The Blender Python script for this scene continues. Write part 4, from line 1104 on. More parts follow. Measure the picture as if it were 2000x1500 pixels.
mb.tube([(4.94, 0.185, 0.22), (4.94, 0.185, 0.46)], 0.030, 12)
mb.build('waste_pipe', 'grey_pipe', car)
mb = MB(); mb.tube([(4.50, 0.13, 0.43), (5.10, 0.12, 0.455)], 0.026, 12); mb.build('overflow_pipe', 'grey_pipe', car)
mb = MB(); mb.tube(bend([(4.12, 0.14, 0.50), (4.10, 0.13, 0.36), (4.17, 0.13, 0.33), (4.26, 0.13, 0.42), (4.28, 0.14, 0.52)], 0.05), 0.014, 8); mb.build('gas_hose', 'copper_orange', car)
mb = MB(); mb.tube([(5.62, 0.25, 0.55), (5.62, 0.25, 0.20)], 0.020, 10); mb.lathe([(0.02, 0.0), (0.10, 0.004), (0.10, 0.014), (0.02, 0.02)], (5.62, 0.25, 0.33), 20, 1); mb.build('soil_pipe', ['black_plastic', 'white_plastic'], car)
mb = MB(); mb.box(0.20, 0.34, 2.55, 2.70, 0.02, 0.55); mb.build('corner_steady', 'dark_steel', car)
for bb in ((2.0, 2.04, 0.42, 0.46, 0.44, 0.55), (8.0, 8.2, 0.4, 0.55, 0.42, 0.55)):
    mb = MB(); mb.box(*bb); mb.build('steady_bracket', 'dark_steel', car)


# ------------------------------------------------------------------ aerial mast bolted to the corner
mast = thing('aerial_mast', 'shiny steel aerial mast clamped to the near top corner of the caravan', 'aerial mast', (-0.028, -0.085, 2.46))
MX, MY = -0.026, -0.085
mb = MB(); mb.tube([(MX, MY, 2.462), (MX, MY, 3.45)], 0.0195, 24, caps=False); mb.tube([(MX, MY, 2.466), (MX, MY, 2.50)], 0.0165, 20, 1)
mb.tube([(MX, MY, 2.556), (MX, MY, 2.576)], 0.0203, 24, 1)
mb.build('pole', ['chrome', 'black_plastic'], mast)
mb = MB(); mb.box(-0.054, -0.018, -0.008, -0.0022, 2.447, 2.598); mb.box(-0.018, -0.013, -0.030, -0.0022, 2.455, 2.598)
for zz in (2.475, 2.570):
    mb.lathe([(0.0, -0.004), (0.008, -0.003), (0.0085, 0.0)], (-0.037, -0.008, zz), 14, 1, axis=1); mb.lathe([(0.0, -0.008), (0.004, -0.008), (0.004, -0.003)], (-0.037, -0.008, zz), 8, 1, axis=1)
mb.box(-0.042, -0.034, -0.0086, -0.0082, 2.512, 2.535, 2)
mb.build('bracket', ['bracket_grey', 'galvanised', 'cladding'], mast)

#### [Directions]
Looking at the material above, please copy exactly every line from its first line through the line containing "mb = MB(); mb.box(*bb);", with both ends included and nothing else.

#### [Task response]
The Blender Python script for this scene continues. Write part 4, from line 1104 on. More parts follow. Measure the picture as if it were 2000x1500 pixels.
mb.tube([(4.94, 0.185, 0.22), (4.94, 0.185, 0.46)], 0.030, 12)
mb.build('waste_pipe', 'grey_pipe', car)
mb = MB(); mb.tube([(4.50, 0.13, 0.43), (5.10, 0.12, 0.455)], 0.026, 12); mb.build('overflow_pipe', 'grey_pipe', car)
mb = MB(); mb.tube(bend([(4.12, 0.14, 0.50), (4.10, 0.13, 0.36), (4.17, 0.13, 0.33), (4.26, 0.13, 0.42), (4.28, 0.14, 0.52)], 0.05), 0.014, 8); mb.build('gas_hose', 'copper_orange', car)
mb = MB(); mb.tube([(5.62, 0.25, 0.55), (5.62, 0.25, 0.20)], 0.020, 10); mb.lathe([(0.02, 0.0), (0.10, 0.004), (0.10, 0.014), (0.02, 0.02)], (5.62, 0.25, 0.33), 20, 1); mb.build('soil_pipe', ['black_plastic', 'white_plastic'], car)
mb = MB(); mb.box(0.20, 0.34, 2.55, 2.70, 0.02, 0.55); mb.build('corner_steady', 'dark_steel', car)
for bb in ((2.0, 2.04, 0.42, 0.46, 0.44, 0.55), (8.0, 8.2, 0.4, 0.55, 0.42, 0.55)):
    mb = MB(); mb.box(*bb); mb.build('steady_bracket', 'dark_steel', car)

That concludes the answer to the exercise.